28.10.2021 odbył się turniej finalowy kursu od 2 do Asa.
Kilka słów od uczestników turnieju, które zebrałem podczas zawodów*:
Ola: Nie wiem, jak to się stało, że wygraliśmy. Gram po raz pierwszy w brydża, Andrzej mnie namówił.
Andrzej: Wiem, jak to się stało, że wygraliśmy, bo nie po raz pierwszy gram w brydża.
Adam: Winą za nie trafienie na podium jestem w stanie obarczyć moją partnerkę Ewę (Mistrz Okręgowy w brydżu). Dużo trenowaliśmy z Asią i szkoda, że jej zabrakło. Z Asią bym wygrał.
Ewa: Z Asią też bym wygrała.
Edyta: Świetny prowadzący, super gra, będę polecać każdemu**.
Danuta: Nie spodziewałam się drugiego miejsca, ale czułam, że dobrze nam poszło.
Paweł: Raz złamałem zasady, o których mówił prowadzący i skończyło się to katastrofą.
Monika: Raz to było w pierwszym rozdaniu, a rozdań było więcej.
Marzena: Wiem, jak się ustawić w kolejce i to zaprocentowało miejscem na podium.
Beata: Ustawiłam się za Marzeną, ona hyc w lewo, hyc w prawo, zanurkowała, ja cały czas za nią, podnoszę głowę i jesteśmy na 2 miejscu.

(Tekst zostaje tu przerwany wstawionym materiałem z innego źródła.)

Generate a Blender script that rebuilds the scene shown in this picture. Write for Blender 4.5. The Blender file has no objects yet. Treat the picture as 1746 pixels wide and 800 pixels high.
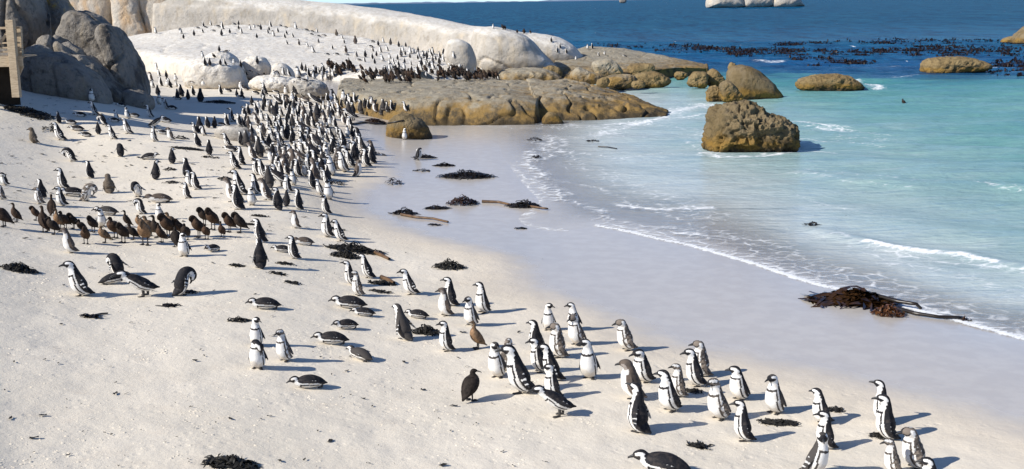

Adriana: Dlaczego w kubeczkach nie było krówek?
Agnieszka: Myślę, że zabrakło czasu, turniej mógłby potrwać trochę dłużej. Z każdym rozdaniem czułam, że się rozkręcamy, a przeciwnicy się męczą. Gdyby turniej potrwał chociażby do północy…
Wioletta: Zrobiłam test i nie wygrałam. Coś tu nie gra…
Magdalena: Myślałam, że wystarczy, że Wiola zrobi ten test sama i wygramy.
Rafał: Ciągle nie dostaję maili!
Maciej: Tak naprawdę nie wygraliśmy, bo woleliśmy dostać kubeczki, a nie puchary***.
*Część z tych relacji mogła być zmyślona****.
**Post zawiera lokowanie produktu.
***Kubeczki: To nie prawda, co mówi Maciej, bo wjechałyśmy dopiero pod koniec turnieju.
Maciej: Dlatego od momentu pojawienia się kubeczków przestaliśmy grać na poważnie.
Kubeczki: $%?*^?|}*!# Ocenzurowane, ponieważ Kubeczki nawtykały Maciejowi.
****Wszystkie powyższe relacje mogły być zmyślone.
PS Dziękuję za wzięcie udziału w akcji „Cześć Piotrek, co u dzieci?”.
PS2: Za Bonda przepraszam. Naprawdę nie oglądałem i nie wiem, jak się skończył. Jeżeli jednak nie skończył się tak, jak mówiłem, to wspaniale mnie wkręciliście!